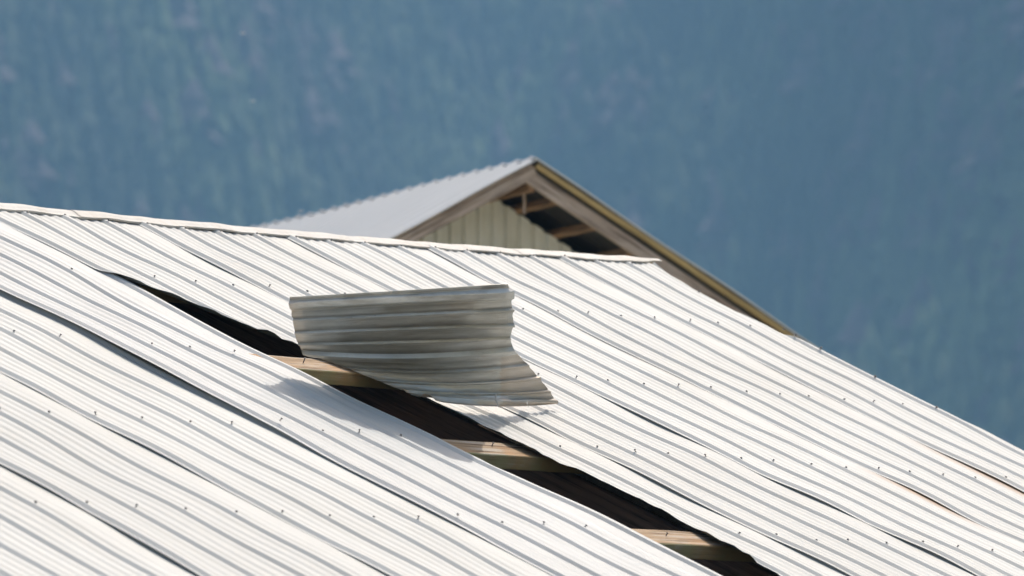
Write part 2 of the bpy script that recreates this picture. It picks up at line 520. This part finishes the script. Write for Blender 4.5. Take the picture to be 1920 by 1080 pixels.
for i in (-22, -16, -10, -4, 2.4, 8.5, 14.5, 17.6):
    for sgn in (0, 1):
        p0 = wpt(i, .05, -.08 - .01); 
        if sgn: p0 = wpt(i, 0, -.09); p1 = p0 + d2 * 5.6; nn = n2
        else: p1 = wpt(i, 5.6, -.09); nn = n_
        beam("rafter", p0, p1, nn, .045, .19, M_DARKWOOD, BARN)

# walls of the damaged barn
def wall(name, p0, p1, ztop, mat, parent, zbot=-2.2, per=.2286, dep=.018, ztop_fn=None):
    p0, p1 = np.array(p0, float), np.array(p1, float); p0[2] = p1[2] = 0
    L = np.linalg.norm(p1 - p0); x = (p1 - p0) / L; nrm = np.cross(x, [0, 0, 1])
    s = []
    n = int(L / per)
    for k in range(n + 1):
        b = k * per
        for (q, h) in ((0, 0), (.10, 0), (.20, 1), (.42, 1), (.52, 0)):
            if b + q * per <= L: s.append((b + q * per, h * dep))
    s.append((L, 0))
    V, uv = [], []
    for (q, h) in s:
        pt = p0 + x * q + nrm * h
        zt = ztop_fn(q / L) if ztop_fn else ztop
        zs = [zbot, zbot + (zt - zbot) * .5, zt]
        for z in zs: V.append((pt[0], pt[1], z)); uv.append((q, z))
    F = grid_faces(len(s), 3)
    o = mesh(name, V, F, mat, parent, uv=uv)
    solid(o, .002, 0)
    return o
ea = wpt(-24.8, 5.55, 0); eb = wpt(17.8, 5.55, 0)
t0 = wpt(-24.8, 0, 0); t1 = wpt(17.8, 0, 0)
ra = t0 + d2 * 5.55; rb = t1 + d2 * 5.55
wall("front_wall", ea, eb, ea[2] - .09, M_WALL, BARN)
wall("rear_wall", rb, ra, ra[2] - .09, M_WALL, BARN)
for (q0, q1, tt) in ((ea, ra, t0), (eb, rb, t1)):
    wall("end_wall", q0, q1, 0, M_WALL, BARN, ztop_fn=lambda s, tt=tt, e=q0: (tt[2] - .10) - abs(s - .5) * 2 * (tt[2] - e[2]))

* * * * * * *

Restate the whole listing above exactly, except for its images.

Write part 2 of the bpy script that recreates this picture. It picks up at line 520. This part finishes the script. Write for Blender 4.5. Take the picture to be 1920 by 1080 pixels.
for i in (-22, -16, -10, -4, 2.4, 8.5, 14.5, 17.6):
    for sgn in (0, 1):
        p0 = wpt(i, .05, -.08 - .01); 
        if sgn: p0 = wpt(i, 0, -.09); p1 = p0 + d2 * 5.6; nn = n2
        else: p1 = wpt(i, 5.6, -.09); nn = n_
        beam("rafter", p0, p1, nn, .045, .19, M_DARKWOOD, BARN)

# walls of the damaged barn
def wall(name, p0, p1, ztop, mat, parent, zbot=-2.2, per=.2286, dep=.018, ztop_fn=None):
    p0, p1 = np.array(p0, float), np.array(p1, float); p0[2] = p1[2] = 0
    L = np.linalg.norm(p1 - p0); x = (p1 - p0) / L; nrm = np.cross(x, [0, 0, 1])
    s = []
    n = int(L / per)
    for k in range(n + 1):
        b = k * per
        for (q, h) in ((0, 0), (.10, 0), (.20, 1), (.42, 1), (.52, 0)):
            if b + q * per <= L: s.append((b + q * per, h * dep))
    s.append((L, 0))
    V, uv = [], []
    for (q, h) in s:
        pt = p0 + x * q + nrm * h
        zt = ztop_fn(q / L) if ztop_fn else ztop
        zs = [zbot, zbot + (zt - zbot) * .5, zt]
        for z in zs: V.append((pt[0], pt[1], z)); uv.append((q, z))
    F = grid_faces(len(s), 3)
    o = mesh(name, V, F, mat, parent, uv=uv)
    solid(o, .002, 0)
    return o
ea = wpt(-24.8, 5.55, 0); eb = wpt(17.8, 5.55, 0)
t0 = wpt(-24.8, 0, 0); t1 = wpt(17.8, 0, 0)
ra = t0 + d2 * 5.55; rb = t1 + d2 * 5.55
wall("front_wall", ea, eb, ea[2] - .09, M_WALL, BARN)
wall("rear_wall", rb, ra, ra[2] - .09, M_WALL, BARN)
for (q0, q1, tt) in ((ea, ra, t0), (eb, rb, t1)):
    wall("end_wall", q0, q1, 0, M_WALL, BARN, ztop_fn=lambda s, tt=tt, e=q0: (tt[2] - .10) - abs(s - .5) * 2 * (tt[2] - e[2]))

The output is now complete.